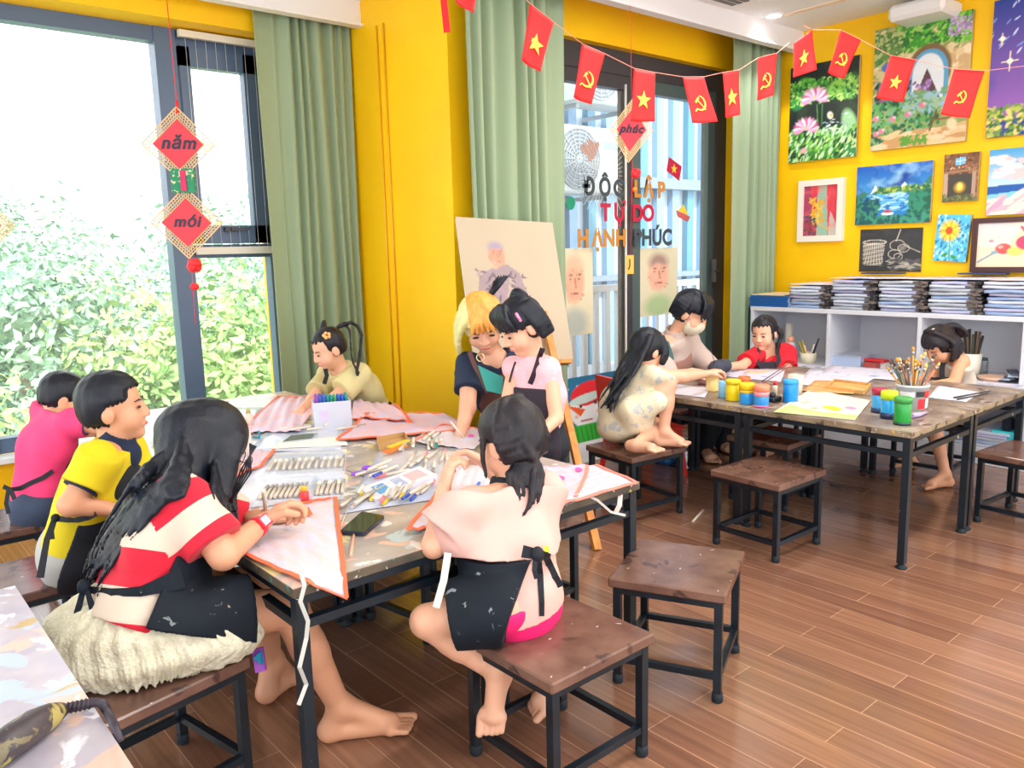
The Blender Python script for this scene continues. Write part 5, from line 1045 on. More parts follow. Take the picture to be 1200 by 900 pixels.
tail = lock([p.hl(-.25, -.40, .42), p.hl(-.35, -.72, .38), p.hl(-.42, -.80, .0), at(418, 437, 3.80), at(421, 436, 3.78)], .010, .005, .002, 1)+lock([p.hl(-.25, -.40, .42), p.hl(-.32, -.62, .30), at(412, 420, 3.82), at(420, 436, 3.79)], .007, .004, .003, 2)+lock([p.hl(.28, -.2, .42), p.hl(.34, -.32, .55), p.hl(.36, -.30, .42)], .014, .008)
p.hair(tail, HAIRB, .03, front=.30, y0=.10, ear=(.02, .02), back=-.22)
o = MB(); c = p.hl(-.30, -.02, .36); nn = nrm(c-J['head']); t1 = nrm(np.cross(nn, Z_H)); t2 = np.cross(nn, t1)
for k in range(5): a = k*1.2566; o.ball(c+nn*.008+(t1*math.cos(a)+t2*math.sin(a))*.013, .009, n=8, k=5)
fl = p.part(o, 'flower_clip', mat('clip_orange', rgb(250, 180, 110), 0.5)); o = MB(); o.ball(c+nn*.015, .005, n=8, k=5); o.build('clip_centre', mat('clip_dot', rgb(180, 80, 40), 0.5), fl)
o = MB(); ribbon(o, [at(381, 431, 3.86), at(383, 440, 3.84), at(380, 450, 3.84)], .02); p.part(o, 'neck_strap', BLACK)
# ---------------------------------------------------------------- 5 blonde teacher
J = dict(pelvis=at(612, 505, 3.64), chest=at(592, 452, 3.52), neck=at(580, 420, 3.42), head=at(565, 380, 3.34), sR=at(550, 428, 3.40), sL=at(612, 428, 3.52), eR=at(548, 478, 3.27), wR=at(540, 508, 3.12), eL=at(612, 480, 3.40), wL=at(588, 508, 3.22))
sit(J, (-.9, -.3), .85)
p = Person('blonde teacher in a navy T-shirt and brown apron leaning down beside the standing girl', (2.26, 2.95), .85, .225, J, dirv(.10, -.80, -.62), up=dirv(-.12, -.3, 1), fat=.98, hands={'R': (dirv(-.05, -.3, -.7), dirv(.9, 0, -.3), .8)}, skin=SKIN)
p.shirt(mat('navy_tee', rgb(24, 40, 66), 0.85, bump=0.55, bscale=13), .010, .62, loose=.008)
p.pants(DENIM, .01, 1.5)
BRN = mat('apron_brown', rgb(96, 62, 58), 0.8); TG = mat('apron_teal', rgb(50, 150, 140), 0.8)
p.wrap(BRN, p.torso[:3], .026, lambda x, y, z: np.maximum(-((x-J['pelvis'][0])*p.bf[0]+(y-J['pelvis'][1])*p.bf[1]+(z-J['pelvis'][2])*p.bf[2]-.03), ((x-J['neck'][0])*p.spine[0]+(y-J['neck'][1])*p.spine[1]+(z-J['neck'][2])*p.spine[2])+.045))
o = MB(); o.prism([at(560, 428, 3.235), at(590, 442, 3.24), at(588, 462, 3.23), at(570, 458, 3.22)], -FW, .006); p.part(o, 'teal_towel', TG)
o = MB(); ribbon(o, [at(550, 412, 3.30), at(556, 428, 3.26), at(564, 442, 3.24), at(572, 460, 3.23)], .018); p.part(o, 'apron_strap', BRN)
BL = mat('blonde_hair', rgb(236, 176, 84), 0.45, col2=rgb(222, 150, 60), scale=22, stretch=(2.2, 2.2, .35), bump=0.4, bscale=60); BL2 = mat('pale_blonde_hair', rgb(226, 222, 160), 0.5, col2=rgb(206, 206, 130), scale=22, stretch=(2.2, 2.2, .35), bump=0.4, bscale=60)
LK = []
for k in range(9): a = k/8; LK += lock([p.hl(.05, .05, .50), p.hl(.30+.02*a, .22-.3*a, .32), p.hl(.47, .24-.35*a, -.05), p.hl(.50+.05*a, .20-.3*a, -.48-.05*a)], .021, .010, .003, k)
for k in range(6): a = k/5; LK += lock([p.hl(-.05, .05, .50), p.hl(-.30, .20-.3*a, .32), p.hl(-.45, .20-.3*a, -.05), p.hl(-.44, .16-.3*a, -.44)], .020, .010, .003, k+20)
for k in range(5): a = k/4; LK += lock([p.hl(-.02, .15, .48), p.hl(.14-.28*a, .36, .36), p.hl(.20-.40*a, .42, .17)], .011, .005, .001, k+40)
p.hair(LK, [BL, BL2], .085, front=.20, y0=.22, ear=(-.5, .2), back=-.45).data.update()
me = [c for c in p.root.children if c.name.startswith('hair')][0].data; co = np.zeros(len(me.polygons)*3); me.polygons.foreach_get('center', co); co = co.reshape(-1, 3)+np.array(p.root.location); zz = (co-J['head'])@p.u/p.hh; xx = (co-J['head'])@p.r/p.hh; me.polygons.foreach_set('material_index', ((zz < .04) | (xx > .22)).astype(np.int32))
LK = [];
for k in range(7): LK += lock([p.hl(-.22, -.30, .40), p.hl(-.30-.02*k, -.34, .55), p.hl(-.34-.05*k, -.36-.03*k, .74-.03*abs(k-2))], .008, .002, .001, k)
F = Fld(LK, .004); F.mesh('hair_tuft', HAIR, p.root)
o = MB(); o.tube([at(563+4.5*math.cos(t), 419+4.5*math.sin(t), 3.24) for t in np.linspace(0, 6.28, 14)], .002, 6, cap=False); p.part(o, 'hoop_earring', mat('gold', rgb(220, 200, 150), .25, metal=.8))
# ---------------------------------------------------------------- 6 standing girl, sleeveless
J = dict(pelvis=at(632, 520, 3.14), chest=at(632, 462, 3.12), neck=at(628, 420, 3.09), head=at(609, 383, 3.05), sR=at(604, 432, 3.16), sL=at(643, 434, 3.04), eR=at(592, 482, 3.08), wR=at(582, 505, 2.92), eL=at(652, 490, 3.00), wL=at(622, 520, 2.86))
b = J['pelvis']
for q, sg in (('R', 1), ('L', -1)): J['h'+q] = b+A_H*.05*sg; J['k'+q] = np.array((*(b+A_H*.05*sg)[:2], .27)); J['a'+q] = np.array((*(b+A_H*.055*sg)[:2], .05)); J['t'+q] = J['a'+q]+dirv(-1, -.2, 0)*.11+np.array((0, 0, -.035))
p = Person('standing girl in a sleeveless pink top and black apron with a pink bow hair clip', (float(b[0]), float(b[1])), .66, .205, J, dirv(-.74, -.34, -.52), fat=.98)
PKT = mat('pale_pink_print', rgb(246, 184, 192), 0.85, col2=rgb(206, 200, 224), scale=34, thr=(.62, .66), bump=0.15, bscale=25)
p.shirt(PKT, .007, .0, loose=.002, neck=.05, hem=(b-p.spine*.05, -p.spine))
p.pants(BLACK, .014, .9, top=.2)
p.wrap(mat('apron_plum', rgb(40, 30, 44), .8), p.torso[:3], .022, lambda x, y, z: np.maximum(-((x-b[0])*p.bf[0]+(y-b[1])*p.bf[1]-.015)+0*z, ((x-J['chest'][0])*p.spine[0]+(y-J['chest'][1])*p.spine[1]+(z-J['chest'][2])*p.spine[2])-.035))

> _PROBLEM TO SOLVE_
Using the data above, write out every line exactly, leaving the images behind.

> _RESULT OF THIS TASK_
The Blender Python script for this scene continues. Write part 5, from line 1045 on. More parts follow. Take the picture to be 1200 by 900 pixels.
tail = lock([p.hl(-.25, -.40, .42), p.hl(-.35, -.72, .38), p.hl(-.42, -.80, .0), at(418, 437, 3.80), at(421, 436, 3.78)], .010, .005, .002, 1)+lock([p.hl(-.25, -.40, .42), p.hl(-.32, -.62, .30), at(412, 420, 3.82), at(420, 436, 3.79)], .007, .004, .003, 2)+lock([p.hl(.28, -.2, .42), p.hl(.34, -.32, .55), p.hl(.36, -.30, .42)], .014, .008)
p.hair(tail, HAIRB, .03, front=.30, y0=.10, ear=(.02, .02), back=-.22)
o = MB(); c = p.hl(-.30, -.02, .36); nn = nrm(c-J['head']); t1 = nrm(np.cross(nn, Z_H)); t2 = np.cross(nn, t1)
for k in range(5): a = k*1.2566; o.ball(c+nn*.008+(t1*math.cos(a)+t2*math.sin(a))*.013, .009, n=8, k=5)
fl = p.part(o, 'flower_clip', mat('clip_orange', rgb(250, 180, 110), 0.5)); o = MB(); o.ball(c+nn*.015, .005, n=8, k=5); o.build('clip_centre', mat('clip_dot', rgb(180, 80, 40), 0.5), fl)
o = MB(); ribbon(o, [at(381, 431, 3.86), at(383, 440, 3.84), at(380, 450, 3.84)], .02); p.part(o, 'neck_strap', BLACK)
# ---------------------------------------------------------------- 5 blonde teacher
J = dict(pelvis=at(612, 505, 3.64), chest=at(592, 452, 3.52), neck=at(580, 420, 3.42), head=at(565, 380, 3.34), sR=at(550, 428, 3.40), sL=at(612, 428, 3.52), eR=at(548, 478, 3.27), wR=at(540, 508, 3.12), eL=at(612, 480, 3.40), wL=at(588, 508, 3.22))
sit(J, (-.9, -.3), .85)
p = Person('blonde teacher in a navy T-shirt and brown apron leaning down beside the standing girl', (2.26, 2.95), .85, .225, J, dirv(.10, -.80, -.62), up=dirv(-.12, -.3, 1), fat=.98, hands={'R': (dirv(-.05, -.3, -.7), dirv(.9, 0, -.3), .8)}, skin=SKIN)
p.shirt(mat('navy_tee', rgb(24, 40, 66), 0.85, bump=0.55, bscale=13), .010, .62, loose=.008)
p.pants(DENIM, .01, 1.5)
BRN = mat('apron_brown', rgb(96, 62, 58), 0.8); TG = mat('apron_teal', rgb(50, 150, 140), 0.8)
p.wrap(BRN, p.torso[:3], .026, lambda x, y, z: np.maximum(-((x-J['pelvis'][0])*p.bf[0]+(y-J['pelvis'][1])*p.bf[1]+(z-J['pelvis'][2])*p.bf[2]-.03), ((x-J['neck'][0])*p.spine[0]+(y-J['neck'][1])*p.spine[1]+(z-J['neck'][2])*p.spine[2])+.045))
o = MB(); o.prism([at(560, 428, 3.235), at(590, 442, 3.24), at(588, 462, 3.23), at(570, 458, 3.22)], -FW, .006); p.part(o, 'teal_towel', TG)
o = MB(); ribbon(o, [at(550, 412, 3.30), at(556, 428, 3.26), at(564, 442, 3.24), at(572, 460, 3.23)], .018); p.part(o, 'apron_strap', BRN)
BL = mat('blonde_hair', rgb(236, 176, 84), 0.45, col2=rgb(222, 150, 60), scale=22, stretch=(2.2, 2.2, .35), bump=0.4, bscale=60); BL2 = mat('pale_blonde_hair', rgb(226, 222, 160), 0.5, col2=rgb(206, 206, 130), scale=22, stretch=(2.2, 2.2, .35), bump=0.4, bscale=60)
LK = []
for k in range(9): a = k/8; LK += lock([p.hl(.05, .05, .50), p.hl(.30+.02*a, .22-.3*a, .32), p.hl(.47, .24-.35*a, -.05), p.hl(.50+.05*a, .20-.3*a, -.48-.05*a)], .021, .010, .003, k)
for k in range(6): a = k/5; LK += lock([p.hl(-.05, .05, .50), p.hl(-.30, .20-.3*a, .32), p.hl(-.45, .20-.3*a, -.05), p.hl(-.44, .16-.3*a, -.44)], .020, .010, .003, k+20)
for k in range(5): a = k/4; LK += lock([p.hl(-.02, .15, .48), p.hl(.14-.28*a, .36, .36), p.hl(.20-.40*a, .42, .17)], .011, .005, .001, k+40)
p.hair(LK, [BL, BL2], .085, front=.20, y0=.22, ear=(-.5, .2), back=-.45).data.update()
me = [c for c in p.root.children if c.name.startswith('hair')][0].data; co = np.zeros(len(me.polygons)*3); me.polygons.foreach_get('center', co); co = co.reshape(-1, 3)+np.array(p.root.location); zz = (co-J['head'])@p.u/p.hh; xx = (co-J['head'])@p.r/p.hh; me.polygons.foreach_set('material_index', ((zz < .04) | (xx > .22)).astype(np.int32))
LK = [];
for k in range(7): LK += lock([p.hl(-.22, -.30, .40), p.hl(-.30-.02*k, -.34, .55), p.hl(-.34-.05*k, -.36-.03*k, .74-.03*abs(k-2))], .008, .002, .001, k)
F = Fld(LK, .004); F.mesh('hair_tuft', HAIR, p.root)
o = MB(); o.tube([at(563+4.5*math.cos(t), 419+4.5*math.sin(t), 3.24) for t in np.linspace(0, 6.28, 14)], .002, 6, cap=False); p.part(o, 'hoop_earring', mat('gold', rgb(220, 200, 150), .25, metal=.8))
# ---------------------------------------------------------------- 6 standing girl, sleeveless
J = dict(pelvis=at(632, 520, 3.14), chest=at(632, 462, 3.12), neck=at(628, 420, 3.09), head=at(609, 383, 3.05), sR=at(604, 432, 3.16), sL=at(643, 434, 3.04), eR=at(592, 482, 3.08), wR=at(582, 505, 2.92), eL=at(652, 490, 3.00), wL=at(622, 520, 2.86))
b = J['pelvis']
for q, sg in (('R', 1), ('L', -1)): J['h'+q] = b+A_H*.05*sg; J['k'+q] = np.array((*(b+A_H*.05*sg)[:2], .27)); J['a'+q] = np.array((*(b+A_H*.055*sg)[:2], .05)); J['t'+q] = J['a'+q]+dirv(-1, -.2, 0)*.11+np.array((0, 0, -.035))
p = Person('standing girl in a sleeveless pink top and black apron with a pink bow hair clip', (float(b[0]), float(b[1])), .66, .205, J, dirv(-.74, -.34, -.52), fat=.98)
PKT = mat('pale_pink_print', rgb(246, 184, 192), 0.85, col2=rgb(206, 200, 224), scale=34, thr=(.62, .66), bump=0.15, bscale=25)
p.shirt(PKT, .007, .0, loose=.002, neck=.05, hem=(b-p.spine*.05, -p.spine))
p.pants(BLACK, .014, .9, top=.2)
p.wrap(mat('apron_plum', rgb(40, 30, 44), .8), p.torso[:3], .022, lambda x, y, z: np.maximum(-((x-b[0])*p.bf[0]+(y-b[1])*p.bf[1]-.015)+0*z, ((x-J['chest'][0])*p.spine[0]+(y-J['chest'][1])*p.spine[1]+(z-J['chest'][2])*p.spine[2])-.035))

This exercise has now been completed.